▸ **Stated problem**:
Beginning with the first line below, please repeat the material exactly, ending with the line that includes "def at_y(u, v, y): return".

▸ **Data in this exercise**:
--- --- ---

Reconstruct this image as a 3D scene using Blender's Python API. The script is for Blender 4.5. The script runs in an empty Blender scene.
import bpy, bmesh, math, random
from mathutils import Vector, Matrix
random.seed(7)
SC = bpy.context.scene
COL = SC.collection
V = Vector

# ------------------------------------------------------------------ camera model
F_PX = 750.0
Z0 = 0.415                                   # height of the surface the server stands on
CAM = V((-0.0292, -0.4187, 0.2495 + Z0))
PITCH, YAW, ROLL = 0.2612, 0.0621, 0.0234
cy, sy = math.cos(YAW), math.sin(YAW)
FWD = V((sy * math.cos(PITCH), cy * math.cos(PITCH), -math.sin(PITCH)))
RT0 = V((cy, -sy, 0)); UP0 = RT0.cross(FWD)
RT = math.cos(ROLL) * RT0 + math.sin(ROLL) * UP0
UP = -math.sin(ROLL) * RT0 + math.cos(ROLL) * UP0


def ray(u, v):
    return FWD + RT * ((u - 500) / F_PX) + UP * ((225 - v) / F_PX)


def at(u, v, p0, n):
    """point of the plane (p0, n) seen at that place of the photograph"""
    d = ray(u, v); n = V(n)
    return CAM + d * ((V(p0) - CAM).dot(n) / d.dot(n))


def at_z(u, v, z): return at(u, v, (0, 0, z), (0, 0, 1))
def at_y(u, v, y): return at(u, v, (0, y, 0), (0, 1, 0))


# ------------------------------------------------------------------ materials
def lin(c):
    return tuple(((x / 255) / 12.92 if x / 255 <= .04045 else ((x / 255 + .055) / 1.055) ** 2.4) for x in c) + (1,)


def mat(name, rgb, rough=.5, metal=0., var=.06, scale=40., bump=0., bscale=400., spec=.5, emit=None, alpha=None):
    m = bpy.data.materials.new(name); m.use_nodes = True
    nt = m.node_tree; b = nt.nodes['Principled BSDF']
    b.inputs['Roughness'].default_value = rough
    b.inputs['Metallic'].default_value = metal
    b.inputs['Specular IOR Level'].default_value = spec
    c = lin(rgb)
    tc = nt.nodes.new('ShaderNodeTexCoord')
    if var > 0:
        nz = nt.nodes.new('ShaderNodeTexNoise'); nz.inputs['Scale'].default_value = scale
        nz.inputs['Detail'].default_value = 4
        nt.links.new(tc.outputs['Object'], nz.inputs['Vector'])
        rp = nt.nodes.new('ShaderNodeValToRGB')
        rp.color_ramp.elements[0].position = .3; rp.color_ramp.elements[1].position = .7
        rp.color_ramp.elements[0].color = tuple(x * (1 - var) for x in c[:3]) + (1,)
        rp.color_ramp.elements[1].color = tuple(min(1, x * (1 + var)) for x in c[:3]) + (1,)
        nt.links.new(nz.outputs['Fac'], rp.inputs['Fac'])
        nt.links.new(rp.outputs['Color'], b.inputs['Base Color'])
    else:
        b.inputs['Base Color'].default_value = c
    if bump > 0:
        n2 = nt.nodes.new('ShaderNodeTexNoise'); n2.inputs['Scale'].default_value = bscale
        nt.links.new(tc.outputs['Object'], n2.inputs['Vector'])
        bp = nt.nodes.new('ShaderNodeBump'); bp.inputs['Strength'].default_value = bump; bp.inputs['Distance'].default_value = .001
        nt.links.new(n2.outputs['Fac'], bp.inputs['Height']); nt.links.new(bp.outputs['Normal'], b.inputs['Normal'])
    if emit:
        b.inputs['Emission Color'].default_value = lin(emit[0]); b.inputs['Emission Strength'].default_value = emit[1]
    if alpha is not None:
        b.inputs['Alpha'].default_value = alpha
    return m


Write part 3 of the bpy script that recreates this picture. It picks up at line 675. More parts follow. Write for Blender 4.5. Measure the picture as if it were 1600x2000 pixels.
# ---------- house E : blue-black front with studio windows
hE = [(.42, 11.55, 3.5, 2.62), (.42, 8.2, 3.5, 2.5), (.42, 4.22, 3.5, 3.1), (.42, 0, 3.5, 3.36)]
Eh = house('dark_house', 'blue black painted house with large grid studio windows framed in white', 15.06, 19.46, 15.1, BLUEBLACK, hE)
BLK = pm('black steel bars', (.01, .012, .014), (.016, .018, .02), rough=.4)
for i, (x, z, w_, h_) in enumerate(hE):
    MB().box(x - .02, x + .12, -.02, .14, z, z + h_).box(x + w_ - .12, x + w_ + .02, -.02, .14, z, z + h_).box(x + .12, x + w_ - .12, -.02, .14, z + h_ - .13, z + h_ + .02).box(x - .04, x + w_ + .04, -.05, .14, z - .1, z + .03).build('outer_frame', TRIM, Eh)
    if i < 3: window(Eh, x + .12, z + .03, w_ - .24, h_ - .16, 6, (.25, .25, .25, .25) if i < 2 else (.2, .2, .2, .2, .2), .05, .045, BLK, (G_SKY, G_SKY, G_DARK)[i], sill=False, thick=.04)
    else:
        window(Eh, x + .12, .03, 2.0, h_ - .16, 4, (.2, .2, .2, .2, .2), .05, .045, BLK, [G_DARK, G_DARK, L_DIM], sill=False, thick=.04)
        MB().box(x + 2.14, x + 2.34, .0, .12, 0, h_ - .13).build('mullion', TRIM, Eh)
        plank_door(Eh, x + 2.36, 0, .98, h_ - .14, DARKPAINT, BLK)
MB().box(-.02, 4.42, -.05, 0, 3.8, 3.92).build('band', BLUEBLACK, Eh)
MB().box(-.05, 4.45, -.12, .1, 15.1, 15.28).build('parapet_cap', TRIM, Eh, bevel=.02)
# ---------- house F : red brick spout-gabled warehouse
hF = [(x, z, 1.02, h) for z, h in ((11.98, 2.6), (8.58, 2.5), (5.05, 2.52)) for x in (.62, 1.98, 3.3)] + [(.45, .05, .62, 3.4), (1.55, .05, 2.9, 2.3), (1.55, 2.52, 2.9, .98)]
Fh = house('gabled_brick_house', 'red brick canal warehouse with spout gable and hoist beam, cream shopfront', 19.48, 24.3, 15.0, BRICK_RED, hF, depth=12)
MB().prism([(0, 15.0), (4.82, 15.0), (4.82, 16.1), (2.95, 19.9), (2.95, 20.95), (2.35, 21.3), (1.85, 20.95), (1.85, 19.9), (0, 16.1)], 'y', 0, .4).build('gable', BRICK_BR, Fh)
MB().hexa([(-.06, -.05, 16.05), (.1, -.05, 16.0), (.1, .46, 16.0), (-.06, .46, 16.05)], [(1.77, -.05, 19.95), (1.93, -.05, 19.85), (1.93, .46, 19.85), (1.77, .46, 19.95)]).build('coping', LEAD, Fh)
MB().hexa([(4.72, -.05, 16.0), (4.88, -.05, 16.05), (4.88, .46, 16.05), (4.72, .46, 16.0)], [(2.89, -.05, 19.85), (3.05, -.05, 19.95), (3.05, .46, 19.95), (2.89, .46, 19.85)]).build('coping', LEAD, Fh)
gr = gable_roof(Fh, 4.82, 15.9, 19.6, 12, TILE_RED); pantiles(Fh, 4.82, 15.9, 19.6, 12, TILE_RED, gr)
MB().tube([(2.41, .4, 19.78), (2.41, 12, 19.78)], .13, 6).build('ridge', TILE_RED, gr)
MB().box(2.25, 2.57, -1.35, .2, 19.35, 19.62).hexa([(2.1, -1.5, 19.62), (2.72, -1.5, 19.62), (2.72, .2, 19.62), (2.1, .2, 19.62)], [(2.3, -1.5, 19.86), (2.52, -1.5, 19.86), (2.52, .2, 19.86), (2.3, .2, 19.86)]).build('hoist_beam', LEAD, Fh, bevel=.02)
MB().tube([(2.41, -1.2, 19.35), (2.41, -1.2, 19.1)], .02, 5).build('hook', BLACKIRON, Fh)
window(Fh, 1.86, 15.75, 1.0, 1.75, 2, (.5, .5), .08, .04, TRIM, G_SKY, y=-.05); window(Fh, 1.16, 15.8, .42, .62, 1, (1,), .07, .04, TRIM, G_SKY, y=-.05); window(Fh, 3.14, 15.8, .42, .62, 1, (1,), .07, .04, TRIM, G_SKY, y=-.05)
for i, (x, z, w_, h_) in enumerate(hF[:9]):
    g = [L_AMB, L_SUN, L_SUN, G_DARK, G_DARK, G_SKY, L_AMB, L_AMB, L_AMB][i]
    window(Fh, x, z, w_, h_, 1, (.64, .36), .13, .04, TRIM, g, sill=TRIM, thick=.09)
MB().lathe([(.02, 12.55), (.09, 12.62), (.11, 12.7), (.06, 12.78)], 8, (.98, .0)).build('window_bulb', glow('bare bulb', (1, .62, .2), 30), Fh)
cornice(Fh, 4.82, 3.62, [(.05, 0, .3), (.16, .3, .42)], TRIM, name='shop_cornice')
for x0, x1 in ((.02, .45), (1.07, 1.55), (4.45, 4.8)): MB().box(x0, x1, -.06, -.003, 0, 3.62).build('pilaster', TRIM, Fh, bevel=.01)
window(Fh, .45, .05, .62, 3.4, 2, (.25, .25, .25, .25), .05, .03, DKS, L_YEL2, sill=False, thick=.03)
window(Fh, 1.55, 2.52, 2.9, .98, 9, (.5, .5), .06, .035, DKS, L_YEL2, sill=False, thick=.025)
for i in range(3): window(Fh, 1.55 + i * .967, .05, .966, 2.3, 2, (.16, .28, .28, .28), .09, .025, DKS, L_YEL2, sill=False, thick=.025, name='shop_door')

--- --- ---

▸ **Exercise result**:
Reconstruct this image as a 3D scene using Blender's Python API. The script is for Blender 4.5. The script runs in an empty Blender scene.
import bpy, bmesh, math, random
from mathutils import Vector, Matrix
random.seed(7)
SC = bpy.context.scene
COL = SC.collection
V = Vector

# ------------------------------------------------------------------ camera model
F_PX = 750.0
Z0 = 0.415                                   # height of the surface the server stands on
CAM = V((-0.0292, -0.4187, 0.2495 + Z0))
PITCH, YAW, ROLL = 0.2612, 0.0621, 0.0234
cy, sy = math.cos(YAW), math.sin(YAW)
FWD = V((sy * math.cos(PITCH), cy * math.cos(PITCH), -math.sin(PITCH)))
RT0 = V((cy, -sy, 0)); UP0 = RT0.cross(FWD)
RT = math.cos(ROLL) * RT0 + math.sin(ROLL) * UP0
UP = -math.sin(ROLL) * RT0 + math.cos(ROLL) * UP0


def ray(u, v):
    return FWD + RT * ((u - 500) / F_PX) + UP * ((225 - v) / F_PX)


def at(u, v, p0, n):
    """point of the plane (p0, n) seen at that place of the photograph"""
    d = ray(u, v); n = V(n)
    return CAM + d * ((V(p0) - CAM).dot(n) / d.dot(n))


def at_z(u, v, z): return at(u, v, (0, 0, z), (0, 0, 1))
def at_y(u, v, y): return at(u, v, (0, y, 0), (0, 1, 0))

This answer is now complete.